Sul fronte accademico, pur in presenza di un quadro normativo generale che non agevola il trasferimento tecnologico, l’affermarsi tramite Netval (il network di enti ed università impegnate nella valorizzazione della ricerca) di una cultura della proprietà industriale presso le più rilevanti realtà di ricerca pubblica del Paese rappresenta una garanzia di crescita del sistema e di utilizzo responsabile degli strumenti di gestione degli output della ricerca. Se, da un lato, la funzione di generazione
di nuova conoscenza valorizzabile conduce al riconoscimento, anche economico, del contributo fornito dal partner accademico, dall’altro, proprio l’esercizio responsabile di tale funzione stimola gli atenei a rafforzare le strutture deputate all’individuazione degli schemi contrattuali adatti alle differenti tipologie di relazione e soprattutto alla gestione dei follow-up delle relazioni nel tempo.

L’assegnazione al partner industriale, anche in regime di esclusiva, dei diritti di sfruttamento economico dei risultati e dei meccanismi di controllo decisionale delle procedure di tutela (ad esempio la brevettazione) della proprietà intellettuale generata è una delle richieste più ricorrenti del detentore della successiva fase di exploitation. Ebbene, tale richiesta è realmente incompatibile con una visione volta a superare il ruolo di un’università percepita come mera fornitrice di ricerca?

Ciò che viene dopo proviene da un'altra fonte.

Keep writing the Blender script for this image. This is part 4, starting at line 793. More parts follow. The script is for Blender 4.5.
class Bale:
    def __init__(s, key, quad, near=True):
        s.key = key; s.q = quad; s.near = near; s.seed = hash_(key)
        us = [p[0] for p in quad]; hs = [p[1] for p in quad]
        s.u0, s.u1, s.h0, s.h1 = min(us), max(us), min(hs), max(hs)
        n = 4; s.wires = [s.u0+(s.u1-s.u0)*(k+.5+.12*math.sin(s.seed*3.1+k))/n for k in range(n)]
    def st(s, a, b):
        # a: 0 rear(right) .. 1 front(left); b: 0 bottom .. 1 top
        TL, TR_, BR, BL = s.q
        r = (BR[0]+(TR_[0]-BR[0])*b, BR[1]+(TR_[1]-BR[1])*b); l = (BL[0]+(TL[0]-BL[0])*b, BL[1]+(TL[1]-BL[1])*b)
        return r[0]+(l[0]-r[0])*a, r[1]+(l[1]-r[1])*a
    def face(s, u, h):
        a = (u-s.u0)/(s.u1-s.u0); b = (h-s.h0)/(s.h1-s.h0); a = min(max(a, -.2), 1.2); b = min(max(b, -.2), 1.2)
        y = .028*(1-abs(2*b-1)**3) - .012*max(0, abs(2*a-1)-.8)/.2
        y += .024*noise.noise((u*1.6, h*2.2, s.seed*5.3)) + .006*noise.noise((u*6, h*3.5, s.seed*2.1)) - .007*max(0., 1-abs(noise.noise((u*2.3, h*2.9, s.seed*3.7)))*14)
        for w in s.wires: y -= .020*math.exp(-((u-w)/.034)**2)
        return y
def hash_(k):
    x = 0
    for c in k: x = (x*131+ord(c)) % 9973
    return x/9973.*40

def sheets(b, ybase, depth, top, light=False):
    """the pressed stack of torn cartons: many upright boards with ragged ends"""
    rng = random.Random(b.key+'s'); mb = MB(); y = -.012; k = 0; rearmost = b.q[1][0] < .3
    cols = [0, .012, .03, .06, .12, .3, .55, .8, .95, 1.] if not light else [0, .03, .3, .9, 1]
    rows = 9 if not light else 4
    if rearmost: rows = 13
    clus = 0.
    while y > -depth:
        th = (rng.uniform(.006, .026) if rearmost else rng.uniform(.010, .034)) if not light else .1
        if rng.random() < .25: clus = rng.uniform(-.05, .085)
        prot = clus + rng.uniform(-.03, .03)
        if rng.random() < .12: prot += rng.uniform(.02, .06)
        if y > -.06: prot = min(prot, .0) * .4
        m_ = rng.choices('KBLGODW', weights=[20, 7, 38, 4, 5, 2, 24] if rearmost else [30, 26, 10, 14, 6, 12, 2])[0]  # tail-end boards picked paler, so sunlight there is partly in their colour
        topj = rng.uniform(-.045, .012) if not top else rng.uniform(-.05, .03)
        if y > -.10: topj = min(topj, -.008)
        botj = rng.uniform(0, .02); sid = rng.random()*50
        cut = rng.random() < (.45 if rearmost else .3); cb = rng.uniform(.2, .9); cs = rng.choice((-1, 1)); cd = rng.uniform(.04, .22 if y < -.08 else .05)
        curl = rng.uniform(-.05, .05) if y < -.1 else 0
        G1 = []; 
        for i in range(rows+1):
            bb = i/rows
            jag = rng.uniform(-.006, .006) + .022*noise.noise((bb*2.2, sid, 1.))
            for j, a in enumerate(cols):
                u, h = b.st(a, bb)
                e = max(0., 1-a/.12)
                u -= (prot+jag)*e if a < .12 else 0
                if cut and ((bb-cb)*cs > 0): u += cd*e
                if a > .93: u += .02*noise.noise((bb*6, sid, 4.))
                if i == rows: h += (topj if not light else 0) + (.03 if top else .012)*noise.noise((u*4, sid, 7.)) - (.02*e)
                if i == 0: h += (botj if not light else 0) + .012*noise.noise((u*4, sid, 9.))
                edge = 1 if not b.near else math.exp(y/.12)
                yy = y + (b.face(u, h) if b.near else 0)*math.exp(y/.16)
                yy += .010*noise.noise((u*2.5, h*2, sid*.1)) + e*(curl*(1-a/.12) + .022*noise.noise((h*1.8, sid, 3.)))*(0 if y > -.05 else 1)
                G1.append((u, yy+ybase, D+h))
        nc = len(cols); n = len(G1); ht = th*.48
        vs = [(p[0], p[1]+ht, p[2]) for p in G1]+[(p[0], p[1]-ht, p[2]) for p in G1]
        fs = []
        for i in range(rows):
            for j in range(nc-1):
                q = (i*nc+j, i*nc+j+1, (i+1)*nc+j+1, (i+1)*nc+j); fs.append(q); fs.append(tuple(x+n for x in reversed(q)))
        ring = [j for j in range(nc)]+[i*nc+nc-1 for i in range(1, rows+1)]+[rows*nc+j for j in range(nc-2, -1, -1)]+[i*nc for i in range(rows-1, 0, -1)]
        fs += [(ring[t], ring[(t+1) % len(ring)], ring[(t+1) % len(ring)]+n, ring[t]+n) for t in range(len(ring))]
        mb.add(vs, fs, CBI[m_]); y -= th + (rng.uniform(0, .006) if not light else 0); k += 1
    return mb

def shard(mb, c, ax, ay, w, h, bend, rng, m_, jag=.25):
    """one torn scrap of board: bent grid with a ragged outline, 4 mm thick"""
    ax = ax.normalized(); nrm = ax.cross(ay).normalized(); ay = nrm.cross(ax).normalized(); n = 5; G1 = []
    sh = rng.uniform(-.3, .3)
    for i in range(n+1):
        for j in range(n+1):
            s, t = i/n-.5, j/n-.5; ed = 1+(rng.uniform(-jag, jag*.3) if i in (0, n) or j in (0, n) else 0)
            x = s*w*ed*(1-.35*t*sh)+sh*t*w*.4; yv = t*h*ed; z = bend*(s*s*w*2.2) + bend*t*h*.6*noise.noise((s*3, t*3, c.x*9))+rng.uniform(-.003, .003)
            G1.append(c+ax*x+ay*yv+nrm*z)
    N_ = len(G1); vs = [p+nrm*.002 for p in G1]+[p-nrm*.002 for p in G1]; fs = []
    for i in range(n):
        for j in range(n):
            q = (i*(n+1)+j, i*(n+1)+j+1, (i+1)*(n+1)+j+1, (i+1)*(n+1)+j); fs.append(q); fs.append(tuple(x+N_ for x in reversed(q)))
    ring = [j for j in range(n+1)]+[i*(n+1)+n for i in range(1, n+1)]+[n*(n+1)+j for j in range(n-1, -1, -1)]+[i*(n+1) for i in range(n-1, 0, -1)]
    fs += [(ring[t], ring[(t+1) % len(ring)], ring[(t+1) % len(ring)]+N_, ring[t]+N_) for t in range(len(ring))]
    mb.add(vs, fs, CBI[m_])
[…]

Non è pur vero che lo stesso esercizio di valutazione dell’Agenzia nazionale di valutazione del sistema universitario e della ricerca ANVUR (Valutazione della Qualità della Ricerca VQR 2004-2010) indirizza le università verso una gestione economica della funzione di trasferimento tecnologico, valutando la produttività brevettuale degli atenei anche nell’ambito della collaborazione con le imprese?

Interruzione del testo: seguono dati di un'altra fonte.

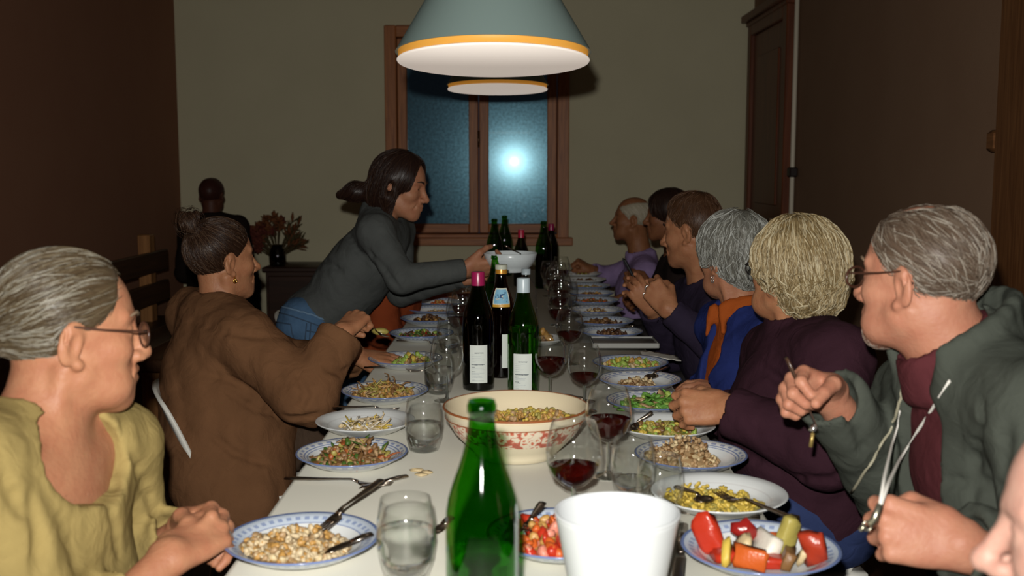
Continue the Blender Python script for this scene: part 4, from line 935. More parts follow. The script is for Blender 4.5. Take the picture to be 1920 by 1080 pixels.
fork(on(1190, 612, TZ + .05), on(1140, 626, TZ + .016), 'spoon in the plate just behind the grey tray', name='spoon')
fork(on(1060, 742, TZ + .006), on(1110, 758, TZ + .006), 'small dark spoon behind the rim of the serving bowl', name='spoon')
fork(on(845, 972, TZ + .006), on(815, 1003, TZ + .006), 'knife tip between the blurred tumbler and the green bottle', name='knife')
# ------------------------------------------------------------------ chairs
shell = M('chair_white', (.60, .59, .54), .4, .35); chrome = M('chair_leg_steel', (.4, .4, .4), .3, .5, metal=.8)
def chair(x, y, rz, label, up=0.0):
    """white shell chair; local +y is where the sitter faces"""
    o = thing('shell_chair', (x, y, 0), label, 'chair', 'white shell chairs along the table', rot=(0, 0, rz))
    def sheet(name, fn, nu=10, nv=10, th=.010):
        q = MB(); P = [fn(i / nu, j / nv) for i in range(nu + 1) for j in range(nv + 1)]; Fc = [(i*(nv+1)+j, (i+1)*(nv+1)+j, (i+1)*(nv+1)+j+1, i*(nv+1)+j+1) for i in range(nu) for j in range(nv)]
        q.add(P, Fc); b_ = q.build(name, shell, o); m_ = b_.modifiers.new('t', 'SOLIDIFY'); m_.thickness = th; m_.offset = 0; return b_
    sheet('seat', lambda u, v: (-.21 + .42 * u, -.20 + .40 * v, .445 + .02 * (2 * u - 1) ** 2 - .012 * v))
    sheet('backrest', lambda u, v: ((-.20 + .40 * u) * (1 - .12 * v), -.20 - .115 * v + .045 * (2 * u - 1) ** 2, .455 + (.295 + up) * v - .035 * (2 * u - 1) ** 2 * v ** 3))
    for sx in (-1, 1):
        for sy in (-1, 1):
            q = MB(); q.tube([(sx * .16, sy * .13, .44), (sx * .20, sy * .20, .004)], .010, 8); q.build('leg', chrome, o)
    q = MB(); q.tube([(-.165, .13, .425), (.165, .13, .425)], .008, 8); q.tube([(-.165, -.13, .425), (.165, -.13, .425)], .008, 8); q.build('stretcher', chrome, o)
    return o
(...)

Una risposta a tali sollecitazioni, se da un lato esige una revisione delle strategie industriali di organizzazione dei processi innovativi, dall’altro richiede ancora un forte impegno delle università per il rafforzamento dei valori di efficacia ed efficienza dei processi gestionali e di credibilità verso il mondo esterno circa le capacità di accompagnamento delle fasi di valorizzazione dell’innovazione generata.